De Virginie Jortay. Avec Anne Sylvain et Janine Godinas.
Du 29 novembre au 9 décembre 2023 au Théâtre National à Bruxelles, puis du 9 au 12 janvier 2024 au Théâtre de Liège (Cité Miroir).
Active dans les arts de la scène depuis de nombreuses années, Virginie Jortay a tout naturellement décidé d’adapter son premier roman, Ces enfants-là, pour le théâtre. D’inspiration autobiographique, Ces enfants-là raconte l’enfance et l’adolescence d’une jeune fille sur fond de libération sexuelle dans les années 1960. L’œuvre explore la façon dont cette « libération » a pu être pervertie par certains adultes pour sexualiser les enfants et leur refuser le droit à l’intimité. Un sujet complexe mis en scène de façon originale.
Un malaise sans nom
Si le pluriel du titre prend tout son sens à la fin du roman (publié en 2019 chez Les Impressions Nouvelles) et de la pièce, Ces enfants-là est avant tout le récit d’une enfant – une narratrice qui évoque la façon dont sa relation fusionnelle et ambiguë avec sa mère évolue au fil du temps… jusqu’à devenir toxique. Amour-haine, douleur-plaisir, enfants « mûrs » et adultes immatures : la petite fille se débat avec des sentiments contradictoires et perçoit un malaise qu’elle ne peut pourtant pas nommer. Ses parents ne sont-ils pas aimants ? adulés par leur groupe d’amis ?
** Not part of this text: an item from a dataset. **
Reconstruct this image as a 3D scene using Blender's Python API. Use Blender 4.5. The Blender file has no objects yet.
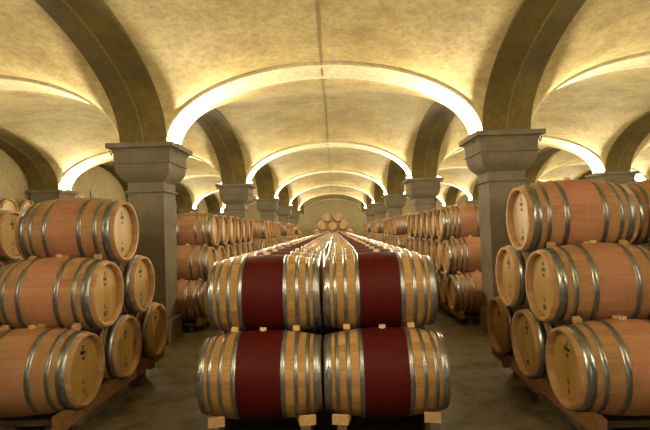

Pour comprendre ce qui se passe dans cette famille, le contexte a son importance. Les parents, plutôt aisés, ont une relation déséquilibrée. Le père brille en société tandis que la mère prend sa revanche en régentant tout dans la sphère privée. L’histoire de cette mère est d’ailleurs traumatique puis que, issue d’une famille juive, elle a été témoin des horreurs de la Seconde guerre mondiale. En 1964, lorsque naît la narratrice, l’heure est à la libération sexuelle et au rejet de la pudeur « pudibonde ». Une période évoquée par le décor sobre mais versatile composé d’un sol en lino aux motifs typiques de la fin des années 1960/du début des années 1970 et d’un grand panneau vertical en fourrure blanche sur lequel sont projetés diverses images et vidéos en couleurs. En suivant la même progression chronologique que le roman, Ces enfants-là montre comment la petite fille développe un malaise grandissant face à l’attitude de ses parents – et en particulier de sa mère – vis-à-vis de son corps. Jugée « anormale » parce que pas assez féminine, et pourtant très tôt sexualisée par le regard des adultes, elle peine à faire respecter son intimité et, à partir de l’adolescence, à faire accepter à ses parents son attirance pour les filles.
Un trio surprenant
Pour donner corps à son personnage principal, l’autrice-metteuse en scène a fait le choix audacieux d’un trio sur scène, composé de deux actrices et d’une poupée de chiffon. Là où les lecteurs du livre se seraient attendus à un duo mère/fille, les actrices incarnent en alternance la narratrice, de même que les personnages secondaires. Cette approche est un peu déstabilisante au début, d’autant plus que la symbolique de la poupée n’est pas forcément évidente. Toutefois, on finit par se laisser porter par la force du message et le rythme qui va crescendo, avec quelques petits clins d’œil humoristiques bienvenus – et deux fous rires partagés entre les comédiennes – qui aident à relâcher la tension de temps en temps.
Un message féministe fort
Le message porté par Ces enfants-là n’est pas facile à entendre. Il est question de féminité toxique, d’échec de la parentalité, et même de violences sexuelles. Découpée en plusieurs chapitres, dont le titre est projeté en toutes lettres sur le décor, la pièce monte d’un cran lors du dernier quart d’heure, quand la narratrice prend conscience qu’elle n’est pas un cas isolé et que d’autres enfants ont également vécu des relations abusives dans lesquelles leur intimité n’était pas respectée. On passe alors de « cette enfant-là » à « ces enfants-là ». On sort de l’ambiguïté pour mettre un nom sur ce qui gêne, pour sortir des questionnements et commencer enfin à s’émanciper. Le message fort qui en ressort – la nécessité de respecter l’intimité des enfants et le refus des relations abusives tolérées au nom de la soi-disant liberté sexuelle – résonne comme un appel à la solidarité qui laisse le spectateur avec une envie d’agir bien salvatrice.